BEIJING - A Malaysian flight with 280 passengers and 15 crew members on board crashed Thursday in Ukraine near the Russian border.
The Ukrainian government and insurgents in eastern Ukraine laid the blame at each other's door. A Ukrainian government official said that militants shot down the airliner while a rebel leader said the Ukrainian forces should take responsibility for the tragedy.
The following are some of the world's major airplane crashes surrounded by mystery that have occurred in recent decades.
Korean Air Lines Flight 007, all 269 on board dead |
A soviet mini-submarine used to search for debris from Korean Air Lines flight 007, shot down on Sept 1, 1983 near Sakhalin Island, rests on the deck of a conventional tender vessel in Nevel'sk, Sakhalin Island, in the East Sea off Russia in this Sept 27, 1983 file. The plane, with 269 passengers and crew, was shot down by a Russian fighter jet west of Sakhalin Island as it strayed into prohibited Soviet airspace. The plane was en route from New York to Seoul on Sept 1, 1983, following a route that took it over Alaska before crossing the Pacific Ocean. [Photo/IC] |
On Sept 1, 1983, a Korean Air Lines (KAL) Boeing 747-230B was shot down by a Soviet Su-15 interceptor west of Sakhalin Island in the Sea of Japan. All 269 passengers and crew aboard, including Lawrence McDonald, a US congressman, were killed.

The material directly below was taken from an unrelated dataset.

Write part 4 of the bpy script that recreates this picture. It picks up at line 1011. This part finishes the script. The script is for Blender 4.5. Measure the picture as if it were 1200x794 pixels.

The downing of KAL 007 was considered one of the deadliest and most important events of the Cold War.
Initially, Moscow denied the incident had taken place. Later, Soviet leaders admitted what had happened but said the plane was on a spy mission, having deviated from its assigned route from New York to Seoul via Alaska.
The plane was traveling at a heading of 245 degrees, flying like an arrow toward the eastern portions of the Soviet Union.
Important evidence, notably the flight data recorders, were not released until after the collapse of the Soviet Union in 1989.
An investigation conducted by the International Civil Aviation Organization in 1993 showed the pilots' inappropriate interaction with the autopilot controls probably caused the plane to go off its course.
But flight 007 has been the subject of ongoing controversy and has spawned a number of conspiracy theories. Many of these are based on the suppression of evidence, unexplained details such as the role of a USAF RC-135 surveillance aircraft, or are merely Cold War disinformation and propaganda.
Then US President Ronald Reagan announced on Sept 16, 1983, that GPS would be made available for civilian use, free of charge, in order to avert similar navigational errors in future.